# Exercise brief
Identify all lines in the listing that include the word "script", and copy them out.

---------- Material for the task ----------

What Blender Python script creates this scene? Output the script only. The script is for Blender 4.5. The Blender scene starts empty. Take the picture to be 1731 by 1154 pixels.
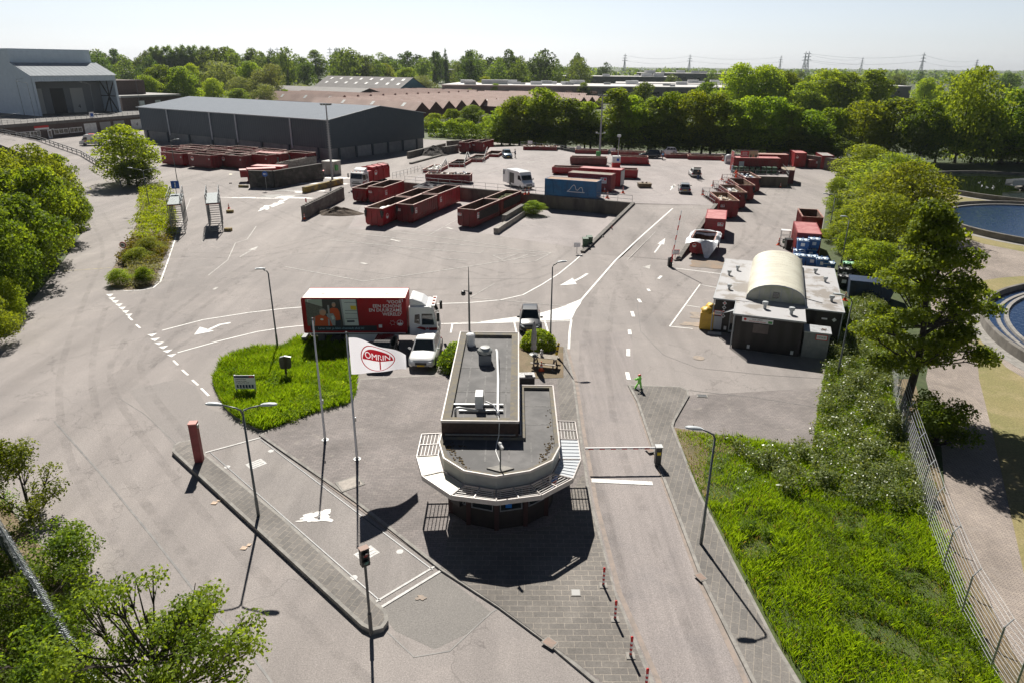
import bpy, bmesh, math, random
import numpy as np
from mathutils import Vector, Matrix, noise
R = math.radians
scn = bpy.context.scene
COL = scn.collection
random.seed(7)

# ------------------------------------------------------------------ camera, sky, sun
CAMH, FPX, PITCH, ROLL, PCX, PCY = 20.0, 1170.0, R(21.76), R(0.45), 865.5, 577.0
cd = bpy.data.cameras.new('camera'); cam = bpy.data.objects.new('camera', cd); COL.objects.link(cam)
cd.sensor_width = 36.0; cd.lens = FPX / 1731.0 * 36.0; cd.clip_start = 0.3; cd.clip_end = 20000
_F = Vector((0, math.cos(PITCH), -math.sin(PITCH)))
_r0 = Vector((1, 0, 0)); _u0 = Vector((0, math.sin(PITCH), math.cos(PITCH)))
_r = _r0 * math.cos(ROLL) + _u0 * math.sin(ROLL); _u = _u0 * math.cos(ROLL) - _r0 * math.sin(ROLL)
mw = Matrix(((_r.x, _u.x, -_F.x, 0), (_r.y, _u.y, -_F.y, 0), (_r.z, _u.z, -_F.z, CAMH), (0, 0, 0, 1)))
cam.matrix_world = mw; scn.camera = cam
SUN_EL, SUN_AZ = R(45), R(-12)          # azimuth from +Y, negative = towards -X
w = bpy.data.worlds.new('World'); scn.world = w; w.use_nodes = True
nt = w.node_tree; bg = nt.nodes['Background']
sky = nt.nodes.new('ShaderNodeTexSky'); sky.sky_type = 'NISHITA'; sky.sun_disc = False
sky.sun_elevation = SUN_EL; sky.sun_rotation = SUN_AZ; sky.air_density = 1.0; sky.dust_density = 0.6; sky.ozone_density = 1.5
tc = nt.nodes.new('ShaderNodeTexCoord'); sx = nt.nodes.new('ShaderNodeSeparateXYZ'); nt.links.new(tc.outputs['Generated'], sx.inputs[0])
cr = nt.nodes.new('ShaderNodeValToRGB'); e = cr.color_ramp.elements; e[0].position = 0.0; e[0].color = (.88, .935, 1.05, 1); e[1].position = 1.0; e[1].color = (.085, .115, .18, 1)
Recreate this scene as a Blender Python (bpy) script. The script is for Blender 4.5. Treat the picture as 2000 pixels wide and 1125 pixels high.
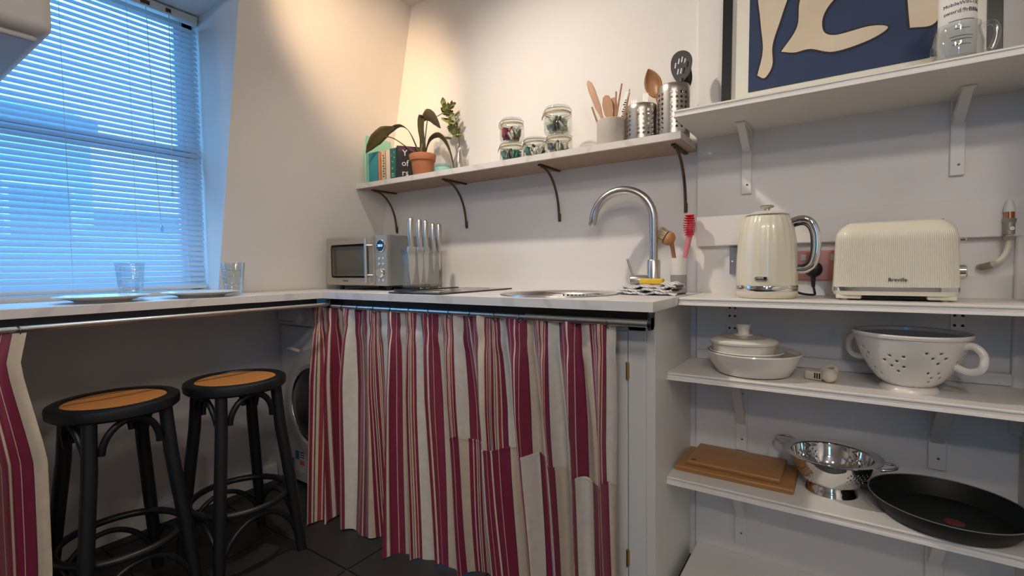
import bpy, bmesh, math, random
from mathutils import Vector, Matrix, Euler
random.seed(7)
for o in list(bpy.data.objects): bpy.data.objects.remove(o)
SC = bpy.context.scene
COL = SC.collection
PI = math.pi

# ---------------------------------------------------------------- units
# plan units -> metres: K ; the floor lies at plan height FZ
K, FZ = 1.2, 0.1
def W(p): return Vector((p[0]*K, p[1]*K, (p[2]-FZ)*K))

# ---------------------------------------------------------------- camera
F_PX, YAW, PITCH, ROLL, EYE = 941.6, math.radians(34.094), math.radians(2.45), math.radians(-0.699), 0.982
fw = Vector((-math.sin(YAW)*math.cos(PITCH), math.cos(YAW)*math.cos(PITCH), -math.sin(PITCH)))
rt = Vector((math.cos(YAW), math.sin(YAW), 0)); up = rt.cross(fw)
r2 = rt*math.cos(ROLL)+up*math.sin(ROLL); u2 = -rt*math.sin(ROLL)+up*math.cos(ROLL)
cd = bpy.data.cameras.new('camera'); cam = bpy.data.objects.new('camera', cd); COL.objects.link(cam)
cd.sensor_width = 36; cd.lens = F_PX/2000*36; cd.clip_start = .02; cd.clip_end = 200
cam.matrix_world = Matrix(((r2.x, u2.x, -fw.x, 0), (r2.y, u2.y, -fw.y, 0), (r2.z, u2.z, -fw.z, EYE*K-FZ*K), (0, 0, 0, 1)))
SC.camera = cam

# ---------------------------------------------------------------- world, lights, exposure
wd = bpy.data.worlds.new('world'); SC.world = wd; wd.use_nodes = True
bg = wd.node_tree.nodes['Background']; bg.inputs[0].default_value = (.14, .49, 1.0, 1); bg.inputs[1].default_value = 7.6
vs = SC.view_settings
vs.view_transform = 'Standard'; vs.look = 'None'; vs.exposure = 0.30; vs.gamma = 1.0; vs.use_curve_mapping = False
CEIL = 2.095
def aim(o, tgt):
    d = W(tgt)-o.location; o.rotation_euler = d.to_track_quat('-Z', 'Y').to_euler()
def spot(p, tgt, power, color, size, blend, radius):
    l = bpy.data.lights.new('downlight_lamp', 'SPOT'); l.energy = power; l.color = color
    l.spot_size = math.radians(size); l.spot_blend = blend; l.shadow_soft_size = radius
    o = bpy.data.objects.new('downlight_lamp', l); COL.objects.link(o); o.location = W(p); aim(o, tgt); return o
NEUT = (1, .88, .75)
FILL = (1, .87, .74)  # tint of the unseen ceiling lamps added to fill the room
# (position, target, power, colour, cone, blend, radius)
LAMPS = [((-1.05, .78, CEIL-.02), (-.50, 1.33, .6), 48, NEUT, 146, 1.0, .03),
         ((-1.10, .42, CEIL-.02), (-1.62, 1.50, 1.72), 100, (1, .68, .40), 40, 1.0, .04),
         ((-.20, -.40, CEIL-.02), (-.10, .2, 0), 20, FILL, 165, .6, .10),
         ((.30, -1.30, CEIL-.02), (.1, .6, .3), 50, FILL, 150, .6, .10),
         ((.45, -.30, CEIL-.02), (.4, .5, .2), 34, FILL, 160, .6, .10)]
for a in LAMPS: spot(*a)
def portal(p, w_, h_, rot):
    l = bpy.data.lights.new('window_portal', 'AREA'); l.shape = 'RECTANGLE'; l.size = w_*K; l.size_y = h_*K; l.cycles.is_portal = True
    o = bpy.data.objects.new('window_portal', l); COL.objects.link(o); o.location = W(p); o.rotation_euler = rot
portal((-1.95, .466, 1.39), .70, .96, (PI/2, 0, -PI/2))
portal((.30, -1.86, 1.42), .28, .98, (PI/2, 0, PI))

# ================================================================ materials
MATS = {}
def nodes(m): return m.node_tree.nodes, m.node_tree.links
def mat(name, col, rough=.5, metal=0.0, var=0.0, vscale=8.0, bump=0.0, bscale=60.0, coat=0.0, spec=.5, alt=None, stretch=None, detail=4, sheen=0):
    if name in MATS: return MATS[name]
    m = bpy.data.materials.new(name); m.use_nodes = True; MATS[name] = m
    N, L = nodes(m); b = N['Principled BSDF']
    b.inputs['Base Color'].default_value = (*col, 1); b.inputs['Roughness'].default_value = rough
    b.inputs['Metallic'].default_value = metal; b.inputs['Coat Weight'].default_value = coat
    b.inputs['Specular IOR Level'].default_value = spec
    if sheen: b.inputs['Sheen Weight'].default_value = sheen
    tc = N.new('ShaderNodeTexCoord'); src = tc.outputs['Object']
    if stretch:
        mp = N.new('ShaderNodeMapping'); mp.inputs['Scale'].default_value = stretch; L.new(src, mp.inputs[0]); src = mp.outputs[0]
    if var or alt:
        n = N.new('ShaderNodeTexNoise'); n.inputs['Scale'].default_value = vscale; n.inputs['Detail'].default_value = detail
        L.new(src, n.inputs['Vector'])
        r = N.new('ShaderNodeValToRGB'); r.color_ramp.elements[0].position = .3; r.color_ramp.elements[1].position = .7
        c2 = alt if alt else tuple(min(1, c*(1+var)) for c in col); c1 = col if alt else tuple(c*(1-var) for c in col)
        r.color_ramp.elements[0].color = (*c1, 1); r.color_ramp.elements[1].color = (*c2, 1)
        L.new(n.outputs['Fac'], r.inputs[0]); L.new(r.outputs[0], b.inputs['Base Color'])
    if bump:
        n2 = N.new('ShaderNodeTexNoise'); n2.inputs['Scale'].default_value = bscale; n2.inputs['Detail'].default_value = 3
        L.new(src, n2.inputs['Vector'])
        bp = N.new('ShaderNodeBump'); bp.inputs['Strength'].default_value = bump; bp.inputs['Distance'].default_value = .004
        L.new(n2.outputs['Fac'], bp.inputs['Height']); L.new(bp.outputs[0], b.inputs['Normal'])
    return m
def thin_glass(name, tint=(1, 1, 1), edge=.5, rough=.02, base=.05):
    if name in MATS: return MATS[name]
    m = bpy.data.materials.new(name); m.use_nodes = True; MATS[name] = m
    N, L = nodes(m); N.remove(N['Principled BSDF']); out = N['Material Output']
    t = N.new('ShaderNodeBsdfTransparent'); t.inputs[0].default_value = (*tint, 1)
    g = N.new('ShaderNodeBsdfGlossy'); g.inputs['Roughness'].default_value = rough
    lw = N.new('ShaderNodeLayerWeight'); lw.inputs[0].default_value = .35
    mr = N.new('ShaderNodeMapRange'); mr.inputs[3].default_value = base; mr.inputs[4].default_value = edge
    mx = N.new('ShaderNodeMixShader'); L.new(lw.outputs['Facing'], mr.inputs[0]); L.new(mr.outputs[0], mx.inputs[0])
    L.new(t.outputs[0], mx.inputs[1]); L.new(g.outputs[0], mx.inputs[2]); L.new(mx.outputs[0], out.inputs[0])
    return m
def emit(name, col, s):
    if name in MATS: return MATS[name]
    m = bpy.data.materials.new(name); m.use_nodes = True; MATS[name] = m
    b = m.node_tree.nodes['Principled BSDF']; b.inputs['Base Color'].default_value = (*col, 1)
    b.inputs['Emission Color'].default_value = (*col, 1); b.inputs['Emission Strength'].default_value = s
    return m
def marble(name, base, vein, scale=2.2):
    m = bpy.data.materials.new(name); m.use_nodes = True; MATS[name] = m
    N, L = nodes(m); b = N['Principled BSDF']; b.inputs['Roughness'].default_value = .35
    tc = N.new('ShaderNodeTexCoord'); mp = N.new('ShaderNodeMapping'); mp.inputs['Rotation'].default_value = (.3, .2, .7)
    L.new(tc.outputs['Object'], mp.inputs[0])
    w = N.new('ShaderNodeTexWave'); w.inputs['Scale'].default_value = scale; w.inputs['Distortion'].default_value = 9; w.inputs['Detail'].default_value = 4; w.inputs['Detail Scale'].default_value = 1.3
    L.new(mp.outputs[0], w.inputs[0]); r = N.new('ShaderNodeValToRGB')
    r.color_ramp.elements[0].position = 0; r.color_ramp.elements[0].color = (*vein, 1)
    r.color_ramp.elements[1].position = .16; r.color_ramp.elements[1].color = (*base, 1)
    L.new(w.outputs['Fac'], r.inputs[0]); L.new(r.outputs[0], b.inputs['Base Color']); return m

PAINT = mat('wall_paint', (.76, .725, .68), .8, bump=.12, bscale=90, var=.02, vscale=3)
PAINT_BRICK = mat('painted_masonry', (.76, .73, .69), .75, bump=.35, bscale=40, var=.03, vscale=5)
CEILM = mat('ceiling_paint', (.74, .71, .66), .85, bump=.08, bscale=70)
LOWER = mat('lower_wall_paint', (.68, .65, .66), .8, bump=.1, bscale=70)
GLOSSW = mat('white_gloss_paint', (.76, .73, .68), .40, bump=.03, bscale=30, var=.02, vscale=6)
CABW = mat('cabinet_paint', (.74, .73, .69), .45, bump=.06, bscale=40)
MARB = marble('worktop_marble', (.74, .72, .69), (.63, .61, .59))
MARB_SH = marble('shelf_laminate', (.70, .66, .60), (.62, .57, .51), 3)
RAW = mat('raw_board', (.40, .29, .23), .7, var=.08, vscale=30)
SLATE = mat('slate_tile', (.014, .014, .015), .55, bump=.3, bscale=30, alt=(.022, .021, .020), vscale=6)
GROUT = mat('grout', (.060, .055, .048), .9, bump=.2)
BLACK = mat('black_paint', (.008, .010, .013), .40, bump=.05, bscale=60)
BLACKGL = mat('black_glass', (.008, .008, .009), .06, spec=.6)
BLKPL = mat('black_plastic', (.015, .015, .016), .4)
BRONZE = mat('aged_bronze', (.10, .065, .04), .45, .7, var=.25, vscale=40)
STEEL = mat('brushed_steel', (.60, .57, .53), .28, 1.0, var=.06, vscale=30, stretch=(1, 1, 20))
CHROME = mat('chrome', (.80, .79, .77), .06, 1.0)
HOLDST = mat('holder_steel', (.40, .37, .34), .34, 1.0, var=.1, vscale=20, stretch=(1, 1, 12))
SATIN = mat('satin_steel', (.62, .60, .56), .35, 1.0)
DARKMET = mat('dark_metal', (.10, .10, .11), .3, 1.0)
CREAM = mat('cream_enamel', (.78, .73, .57), .22, coat=.5)
CREAMP = mat('cream_plastic', (.76, .70, .55), .35)
CERAM = mat('white_ceramic', (.78, .74, .66), .18, coat=.4)
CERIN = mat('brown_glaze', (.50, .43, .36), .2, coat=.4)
TERRA = mat('terracotta', (.52, .20, .09), .8, alt=(.42, .14, .06), vscale=9, bump=.15)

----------

# Exercise answer
What Blender Python script creates this scene? Output the script only. The script is for Blender 4.5. The Blender scene starts empty. Take the picture to be 1731 by 1154 pixels.
Recreate this scene as a Blender Python (bpy) script. The script is for Blender 4.5. Treat the picture as 2000 pixels wide and 1125 pixels high.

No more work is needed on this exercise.